China investing stocks Shanghai
Shanghai, China at night. Foreign investors will now have easier access to stocks on the Shanghai Exchange.

It just got easier to buy Chinese stocks.

Starting on Monday, investors anywhere in the world will able to purchase shares of companies listed on the Shanghai Stock Exchange. It's yet another sign that China is opening up its economy.

"It's a very, very important day for China and for the world financial system," said Donald Amstad, Asia business development director at Aberdeen Asset Management.

Previously, only a select group of institutional investors that met certain qualifications had access to Shanghai's $2 trillion market.

It's not like buying U.S. stocks: The bad news is the new program, known as the Shanghai-Hong Kong Stock Connect Program, is a bit clunky for everyday U.S. investors.

A typical American can only buy shares in Shanghai by first going through a broker in Hong Kong who then must go through the Hong Kong Stock Exchange, which is linked to the Shanghai Exchange.

Moreover, most people buy individual stocks through a broker account, but don't expect to log online and be able to buy right away.

Both Charles Schwab (SCHW) and TD Ameritrade (AMTD) told CNNMoney they are not participating in the program -- for now.

"We're going to take a bit of a wait-and-see attitude to see what the demand is like before we throw resources at it," said JJ Kinahan, TD Ameritrade's chief strategist.

E*Trade (ETFC) didn't respond to a request for comment.

Still, the new program should pave the way for more mutual funds and exchange-traded funds (ETFs) to gain exposure to mainland China.

China's massive online shopping 'Singles Day'
China's massive online shopping 'Singles Day'

Not for the faint of heart: Maybe all the hurdles aren't such a bad thing. Investors need to exercise caution before jumping into Chinese equities.

Even though the Chinese economy has exploded over the past two decades, the Shanghai Composite is virtually flat over that span. Management teams tend to be a lot younger in China, meaning they are far less experienced than the savvy captains of industry in the U.S.

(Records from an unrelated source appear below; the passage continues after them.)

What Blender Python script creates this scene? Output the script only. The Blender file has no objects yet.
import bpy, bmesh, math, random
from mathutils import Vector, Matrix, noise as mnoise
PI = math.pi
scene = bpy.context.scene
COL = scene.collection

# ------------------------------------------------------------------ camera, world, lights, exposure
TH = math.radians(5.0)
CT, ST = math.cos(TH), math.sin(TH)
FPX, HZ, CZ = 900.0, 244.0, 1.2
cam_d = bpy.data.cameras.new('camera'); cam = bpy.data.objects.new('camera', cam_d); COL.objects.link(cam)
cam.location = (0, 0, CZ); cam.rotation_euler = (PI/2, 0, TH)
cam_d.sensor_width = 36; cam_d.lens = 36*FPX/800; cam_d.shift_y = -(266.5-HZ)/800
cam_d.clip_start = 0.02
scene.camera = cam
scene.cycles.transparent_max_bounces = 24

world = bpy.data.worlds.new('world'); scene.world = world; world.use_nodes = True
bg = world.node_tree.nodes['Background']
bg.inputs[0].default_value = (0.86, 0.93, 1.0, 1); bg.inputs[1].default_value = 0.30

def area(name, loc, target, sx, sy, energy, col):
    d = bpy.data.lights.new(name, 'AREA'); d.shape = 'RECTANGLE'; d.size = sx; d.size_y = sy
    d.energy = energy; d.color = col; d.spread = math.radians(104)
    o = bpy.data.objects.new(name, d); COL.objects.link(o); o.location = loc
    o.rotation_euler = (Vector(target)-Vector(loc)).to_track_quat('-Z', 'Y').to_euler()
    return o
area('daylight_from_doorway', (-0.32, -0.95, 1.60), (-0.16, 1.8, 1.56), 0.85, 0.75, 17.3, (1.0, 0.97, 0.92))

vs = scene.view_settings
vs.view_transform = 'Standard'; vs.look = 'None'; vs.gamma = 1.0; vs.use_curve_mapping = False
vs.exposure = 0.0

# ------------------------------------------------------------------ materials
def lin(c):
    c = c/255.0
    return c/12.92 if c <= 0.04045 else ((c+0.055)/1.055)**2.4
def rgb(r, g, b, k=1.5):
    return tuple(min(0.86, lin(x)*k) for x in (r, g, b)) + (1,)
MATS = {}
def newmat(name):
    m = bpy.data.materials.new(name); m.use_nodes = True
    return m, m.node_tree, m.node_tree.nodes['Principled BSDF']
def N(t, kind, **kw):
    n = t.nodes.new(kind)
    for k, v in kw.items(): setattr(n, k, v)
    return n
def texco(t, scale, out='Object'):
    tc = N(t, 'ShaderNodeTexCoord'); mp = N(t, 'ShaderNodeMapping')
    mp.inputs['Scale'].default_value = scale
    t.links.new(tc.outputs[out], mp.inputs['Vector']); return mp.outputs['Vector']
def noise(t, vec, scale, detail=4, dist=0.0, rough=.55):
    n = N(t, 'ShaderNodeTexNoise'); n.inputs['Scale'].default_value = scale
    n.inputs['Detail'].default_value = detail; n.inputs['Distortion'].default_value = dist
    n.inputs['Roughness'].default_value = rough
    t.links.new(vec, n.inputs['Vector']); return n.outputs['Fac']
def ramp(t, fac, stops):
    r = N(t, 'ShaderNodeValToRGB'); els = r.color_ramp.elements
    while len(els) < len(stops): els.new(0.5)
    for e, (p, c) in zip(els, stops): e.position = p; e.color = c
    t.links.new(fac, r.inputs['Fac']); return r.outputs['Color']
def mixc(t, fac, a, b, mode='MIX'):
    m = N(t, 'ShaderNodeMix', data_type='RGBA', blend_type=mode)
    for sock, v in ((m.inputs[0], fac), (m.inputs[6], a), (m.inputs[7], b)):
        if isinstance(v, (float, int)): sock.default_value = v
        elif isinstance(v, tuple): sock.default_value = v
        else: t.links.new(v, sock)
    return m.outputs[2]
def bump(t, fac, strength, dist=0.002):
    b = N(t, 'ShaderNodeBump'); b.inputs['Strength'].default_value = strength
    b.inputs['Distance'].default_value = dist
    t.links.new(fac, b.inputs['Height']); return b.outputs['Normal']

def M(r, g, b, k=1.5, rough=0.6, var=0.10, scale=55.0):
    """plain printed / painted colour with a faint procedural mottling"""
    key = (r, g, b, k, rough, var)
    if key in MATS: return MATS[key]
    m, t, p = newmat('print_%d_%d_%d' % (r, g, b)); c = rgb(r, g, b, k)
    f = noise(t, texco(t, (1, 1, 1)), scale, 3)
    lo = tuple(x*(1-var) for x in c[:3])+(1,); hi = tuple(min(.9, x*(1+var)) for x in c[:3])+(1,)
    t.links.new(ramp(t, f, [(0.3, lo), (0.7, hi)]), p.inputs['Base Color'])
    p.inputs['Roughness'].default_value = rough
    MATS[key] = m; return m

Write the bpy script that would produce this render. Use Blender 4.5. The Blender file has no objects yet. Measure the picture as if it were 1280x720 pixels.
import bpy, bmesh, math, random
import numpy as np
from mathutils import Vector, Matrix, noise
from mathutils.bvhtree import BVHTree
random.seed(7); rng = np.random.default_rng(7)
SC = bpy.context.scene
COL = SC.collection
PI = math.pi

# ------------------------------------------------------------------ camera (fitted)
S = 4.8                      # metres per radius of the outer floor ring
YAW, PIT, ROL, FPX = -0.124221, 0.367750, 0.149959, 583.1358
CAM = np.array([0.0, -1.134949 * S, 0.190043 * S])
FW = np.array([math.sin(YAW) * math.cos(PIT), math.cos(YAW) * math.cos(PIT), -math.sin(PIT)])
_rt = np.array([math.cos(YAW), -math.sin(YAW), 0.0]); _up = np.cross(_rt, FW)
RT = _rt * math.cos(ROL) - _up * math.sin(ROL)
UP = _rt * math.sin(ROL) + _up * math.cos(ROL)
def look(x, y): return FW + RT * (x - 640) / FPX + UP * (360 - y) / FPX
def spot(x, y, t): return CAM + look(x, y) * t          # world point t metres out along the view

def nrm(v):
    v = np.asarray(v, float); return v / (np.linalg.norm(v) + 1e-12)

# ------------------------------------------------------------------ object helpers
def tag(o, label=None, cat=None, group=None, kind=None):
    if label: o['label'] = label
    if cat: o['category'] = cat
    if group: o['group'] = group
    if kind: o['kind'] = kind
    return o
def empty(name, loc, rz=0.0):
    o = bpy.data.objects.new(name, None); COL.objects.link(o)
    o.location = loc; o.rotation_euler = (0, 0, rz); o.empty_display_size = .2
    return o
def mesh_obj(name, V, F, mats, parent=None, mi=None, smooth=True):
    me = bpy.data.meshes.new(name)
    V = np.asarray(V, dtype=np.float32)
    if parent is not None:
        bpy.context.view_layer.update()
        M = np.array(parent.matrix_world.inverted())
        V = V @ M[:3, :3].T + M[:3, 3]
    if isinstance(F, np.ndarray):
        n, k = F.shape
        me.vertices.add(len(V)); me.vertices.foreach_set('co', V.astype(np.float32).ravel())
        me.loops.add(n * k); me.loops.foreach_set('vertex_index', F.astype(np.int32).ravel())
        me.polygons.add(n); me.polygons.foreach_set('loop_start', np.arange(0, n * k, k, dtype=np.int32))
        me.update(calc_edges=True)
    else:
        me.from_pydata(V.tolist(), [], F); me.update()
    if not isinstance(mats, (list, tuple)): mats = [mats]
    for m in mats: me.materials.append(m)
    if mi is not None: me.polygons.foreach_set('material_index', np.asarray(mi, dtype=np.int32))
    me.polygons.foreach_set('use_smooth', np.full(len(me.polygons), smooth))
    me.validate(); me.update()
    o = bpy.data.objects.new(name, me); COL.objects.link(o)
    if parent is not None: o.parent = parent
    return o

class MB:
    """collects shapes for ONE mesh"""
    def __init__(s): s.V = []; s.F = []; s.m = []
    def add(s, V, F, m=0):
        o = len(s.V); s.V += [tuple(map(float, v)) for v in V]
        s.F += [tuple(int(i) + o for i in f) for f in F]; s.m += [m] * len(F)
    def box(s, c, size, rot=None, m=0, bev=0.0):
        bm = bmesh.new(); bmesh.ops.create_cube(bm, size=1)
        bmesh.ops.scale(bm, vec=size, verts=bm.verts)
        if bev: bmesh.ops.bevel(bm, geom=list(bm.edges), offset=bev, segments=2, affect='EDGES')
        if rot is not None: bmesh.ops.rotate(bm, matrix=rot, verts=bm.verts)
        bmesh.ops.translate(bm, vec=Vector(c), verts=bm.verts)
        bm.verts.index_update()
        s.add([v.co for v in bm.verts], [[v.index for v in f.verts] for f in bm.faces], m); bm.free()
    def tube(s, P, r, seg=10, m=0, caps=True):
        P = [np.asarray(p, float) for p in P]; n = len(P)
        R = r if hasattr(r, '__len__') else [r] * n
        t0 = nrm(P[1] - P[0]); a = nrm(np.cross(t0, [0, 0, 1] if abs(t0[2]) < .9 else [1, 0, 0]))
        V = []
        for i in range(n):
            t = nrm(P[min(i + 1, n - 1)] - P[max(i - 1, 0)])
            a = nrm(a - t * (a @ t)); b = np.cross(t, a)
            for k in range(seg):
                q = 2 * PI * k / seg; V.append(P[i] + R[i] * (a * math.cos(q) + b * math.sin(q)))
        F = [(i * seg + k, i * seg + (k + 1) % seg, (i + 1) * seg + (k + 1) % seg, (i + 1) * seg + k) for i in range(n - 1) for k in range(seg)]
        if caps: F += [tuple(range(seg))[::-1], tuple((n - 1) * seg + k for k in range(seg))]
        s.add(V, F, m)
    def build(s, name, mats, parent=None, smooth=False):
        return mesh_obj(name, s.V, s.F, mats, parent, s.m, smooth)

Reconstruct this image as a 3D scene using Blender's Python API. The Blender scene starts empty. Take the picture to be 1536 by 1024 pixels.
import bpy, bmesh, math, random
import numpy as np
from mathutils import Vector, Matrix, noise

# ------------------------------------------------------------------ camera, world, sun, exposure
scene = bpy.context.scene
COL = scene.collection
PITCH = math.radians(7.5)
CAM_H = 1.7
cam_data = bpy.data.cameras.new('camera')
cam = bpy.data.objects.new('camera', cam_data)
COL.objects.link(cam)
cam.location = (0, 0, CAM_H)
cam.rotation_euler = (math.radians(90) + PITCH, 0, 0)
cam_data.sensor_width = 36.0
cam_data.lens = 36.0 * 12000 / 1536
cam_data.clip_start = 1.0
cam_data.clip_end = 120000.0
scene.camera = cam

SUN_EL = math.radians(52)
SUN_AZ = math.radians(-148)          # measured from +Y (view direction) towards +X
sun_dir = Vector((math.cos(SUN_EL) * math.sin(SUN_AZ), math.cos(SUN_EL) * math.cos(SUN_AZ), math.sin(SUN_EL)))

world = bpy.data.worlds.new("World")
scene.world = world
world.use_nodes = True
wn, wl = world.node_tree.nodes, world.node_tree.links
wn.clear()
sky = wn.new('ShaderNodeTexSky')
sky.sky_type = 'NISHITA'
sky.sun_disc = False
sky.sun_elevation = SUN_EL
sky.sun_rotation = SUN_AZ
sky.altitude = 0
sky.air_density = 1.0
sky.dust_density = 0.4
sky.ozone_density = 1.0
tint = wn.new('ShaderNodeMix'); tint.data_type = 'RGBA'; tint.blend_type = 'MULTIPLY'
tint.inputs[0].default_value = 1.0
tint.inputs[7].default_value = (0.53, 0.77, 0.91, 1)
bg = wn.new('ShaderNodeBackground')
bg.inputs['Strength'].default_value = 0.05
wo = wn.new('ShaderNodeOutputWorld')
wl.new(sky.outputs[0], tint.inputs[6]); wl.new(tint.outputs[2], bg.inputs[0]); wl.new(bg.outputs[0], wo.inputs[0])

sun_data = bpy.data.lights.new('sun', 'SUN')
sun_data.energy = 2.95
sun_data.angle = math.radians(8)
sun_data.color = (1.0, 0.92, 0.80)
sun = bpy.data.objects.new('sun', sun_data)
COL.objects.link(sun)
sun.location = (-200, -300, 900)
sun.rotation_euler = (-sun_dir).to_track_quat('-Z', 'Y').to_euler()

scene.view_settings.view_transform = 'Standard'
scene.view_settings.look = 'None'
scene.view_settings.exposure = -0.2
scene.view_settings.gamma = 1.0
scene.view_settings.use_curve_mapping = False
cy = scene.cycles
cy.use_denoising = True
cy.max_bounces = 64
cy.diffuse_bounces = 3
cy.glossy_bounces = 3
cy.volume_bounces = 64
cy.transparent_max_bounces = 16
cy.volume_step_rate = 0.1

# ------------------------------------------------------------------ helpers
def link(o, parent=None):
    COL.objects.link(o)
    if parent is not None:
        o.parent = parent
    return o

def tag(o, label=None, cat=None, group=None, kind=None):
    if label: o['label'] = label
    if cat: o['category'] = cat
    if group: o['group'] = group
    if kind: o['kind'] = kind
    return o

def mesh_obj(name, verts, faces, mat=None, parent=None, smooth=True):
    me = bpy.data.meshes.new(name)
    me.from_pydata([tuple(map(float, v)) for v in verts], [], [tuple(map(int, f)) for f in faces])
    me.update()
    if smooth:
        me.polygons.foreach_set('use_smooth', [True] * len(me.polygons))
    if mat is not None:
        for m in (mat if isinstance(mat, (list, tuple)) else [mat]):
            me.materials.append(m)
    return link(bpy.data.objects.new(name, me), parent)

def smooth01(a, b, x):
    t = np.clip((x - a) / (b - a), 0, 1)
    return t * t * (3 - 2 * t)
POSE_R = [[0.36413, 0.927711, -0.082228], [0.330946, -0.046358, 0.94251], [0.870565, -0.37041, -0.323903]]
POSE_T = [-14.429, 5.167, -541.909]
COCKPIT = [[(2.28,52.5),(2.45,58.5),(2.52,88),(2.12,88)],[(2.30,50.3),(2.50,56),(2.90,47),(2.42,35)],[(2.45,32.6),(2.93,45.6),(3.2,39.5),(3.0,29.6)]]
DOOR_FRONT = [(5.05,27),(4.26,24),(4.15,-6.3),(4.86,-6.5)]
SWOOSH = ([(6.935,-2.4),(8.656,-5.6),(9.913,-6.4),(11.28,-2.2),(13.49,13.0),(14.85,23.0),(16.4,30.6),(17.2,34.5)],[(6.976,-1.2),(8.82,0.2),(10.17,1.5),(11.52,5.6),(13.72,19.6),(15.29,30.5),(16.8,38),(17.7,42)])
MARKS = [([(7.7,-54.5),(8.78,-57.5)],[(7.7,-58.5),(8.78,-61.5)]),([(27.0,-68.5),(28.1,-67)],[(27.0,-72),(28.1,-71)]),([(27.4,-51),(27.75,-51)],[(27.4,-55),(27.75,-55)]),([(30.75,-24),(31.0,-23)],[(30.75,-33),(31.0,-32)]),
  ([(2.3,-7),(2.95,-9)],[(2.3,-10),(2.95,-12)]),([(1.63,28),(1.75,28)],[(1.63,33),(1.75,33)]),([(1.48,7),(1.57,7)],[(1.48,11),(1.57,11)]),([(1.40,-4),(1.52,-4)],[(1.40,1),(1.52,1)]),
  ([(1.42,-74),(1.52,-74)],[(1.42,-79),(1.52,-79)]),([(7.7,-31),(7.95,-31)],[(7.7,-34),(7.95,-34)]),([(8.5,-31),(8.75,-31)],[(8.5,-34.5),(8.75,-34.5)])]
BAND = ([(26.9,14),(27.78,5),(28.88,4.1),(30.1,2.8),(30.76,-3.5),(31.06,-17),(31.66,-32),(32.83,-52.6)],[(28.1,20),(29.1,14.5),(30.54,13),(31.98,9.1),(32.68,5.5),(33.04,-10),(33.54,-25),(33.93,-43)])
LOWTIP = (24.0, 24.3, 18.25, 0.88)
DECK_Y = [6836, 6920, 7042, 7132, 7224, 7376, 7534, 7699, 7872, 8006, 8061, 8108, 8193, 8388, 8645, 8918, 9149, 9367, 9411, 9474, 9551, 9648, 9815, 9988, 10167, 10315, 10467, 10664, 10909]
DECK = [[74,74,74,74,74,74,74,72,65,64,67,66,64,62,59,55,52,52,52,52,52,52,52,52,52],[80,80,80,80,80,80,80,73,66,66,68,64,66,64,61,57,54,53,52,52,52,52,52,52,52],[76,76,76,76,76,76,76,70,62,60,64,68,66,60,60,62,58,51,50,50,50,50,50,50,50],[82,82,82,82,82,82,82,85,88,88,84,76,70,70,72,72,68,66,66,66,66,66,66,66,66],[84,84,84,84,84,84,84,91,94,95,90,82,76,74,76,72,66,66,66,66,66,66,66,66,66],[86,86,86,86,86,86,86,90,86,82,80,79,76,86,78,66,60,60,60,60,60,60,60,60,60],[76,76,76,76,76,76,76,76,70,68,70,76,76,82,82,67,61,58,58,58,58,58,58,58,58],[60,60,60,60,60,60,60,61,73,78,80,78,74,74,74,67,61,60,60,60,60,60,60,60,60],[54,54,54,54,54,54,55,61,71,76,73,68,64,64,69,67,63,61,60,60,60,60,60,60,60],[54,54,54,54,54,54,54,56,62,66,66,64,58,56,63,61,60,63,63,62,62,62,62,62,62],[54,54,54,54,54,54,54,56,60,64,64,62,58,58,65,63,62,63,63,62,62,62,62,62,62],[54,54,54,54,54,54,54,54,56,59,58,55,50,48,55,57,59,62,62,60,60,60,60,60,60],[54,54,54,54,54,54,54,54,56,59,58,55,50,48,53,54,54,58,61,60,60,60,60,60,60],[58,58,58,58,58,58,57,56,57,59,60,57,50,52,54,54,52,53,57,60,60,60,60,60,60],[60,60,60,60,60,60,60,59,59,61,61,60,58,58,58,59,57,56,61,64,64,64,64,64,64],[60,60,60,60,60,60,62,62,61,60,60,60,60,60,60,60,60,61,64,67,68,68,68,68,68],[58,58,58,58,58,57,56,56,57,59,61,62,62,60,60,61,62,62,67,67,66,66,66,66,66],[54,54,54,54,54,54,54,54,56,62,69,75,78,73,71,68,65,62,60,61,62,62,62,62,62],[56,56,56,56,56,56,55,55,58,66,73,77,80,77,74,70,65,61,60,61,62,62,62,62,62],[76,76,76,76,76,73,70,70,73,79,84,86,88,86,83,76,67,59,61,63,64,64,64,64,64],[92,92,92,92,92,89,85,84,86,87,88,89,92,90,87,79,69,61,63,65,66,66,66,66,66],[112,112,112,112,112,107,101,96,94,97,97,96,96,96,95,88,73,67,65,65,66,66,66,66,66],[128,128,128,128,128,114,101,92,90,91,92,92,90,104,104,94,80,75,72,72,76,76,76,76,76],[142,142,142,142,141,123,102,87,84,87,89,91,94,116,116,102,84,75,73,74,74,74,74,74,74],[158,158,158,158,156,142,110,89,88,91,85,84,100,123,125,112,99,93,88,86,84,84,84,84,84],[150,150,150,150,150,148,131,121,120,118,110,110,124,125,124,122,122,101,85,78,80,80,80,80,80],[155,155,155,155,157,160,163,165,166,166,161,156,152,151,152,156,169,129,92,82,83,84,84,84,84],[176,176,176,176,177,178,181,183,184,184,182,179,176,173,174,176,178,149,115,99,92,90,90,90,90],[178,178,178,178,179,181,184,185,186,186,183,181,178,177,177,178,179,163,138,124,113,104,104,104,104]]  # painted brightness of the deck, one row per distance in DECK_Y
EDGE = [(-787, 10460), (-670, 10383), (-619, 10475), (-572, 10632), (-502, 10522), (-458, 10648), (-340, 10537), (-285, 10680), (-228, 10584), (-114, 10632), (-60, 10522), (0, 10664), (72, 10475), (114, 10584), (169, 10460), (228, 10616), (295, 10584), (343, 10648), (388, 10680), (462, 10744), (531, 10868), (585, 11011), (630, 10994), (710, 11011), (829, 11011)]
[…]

"This is not a market where you take a passive, index-hugging approach to investing. China, above all markets, is a market where you've got to be very selective and very careful about the names you buy," said Amstad.

While corporate governance standards are improving, China still has a long way to go. China received a corruption score of 40 from Transparency International in 2013. That makes it slightly less corrupt than Russia but more so than Brazil, Saudi Arabia and Ghana.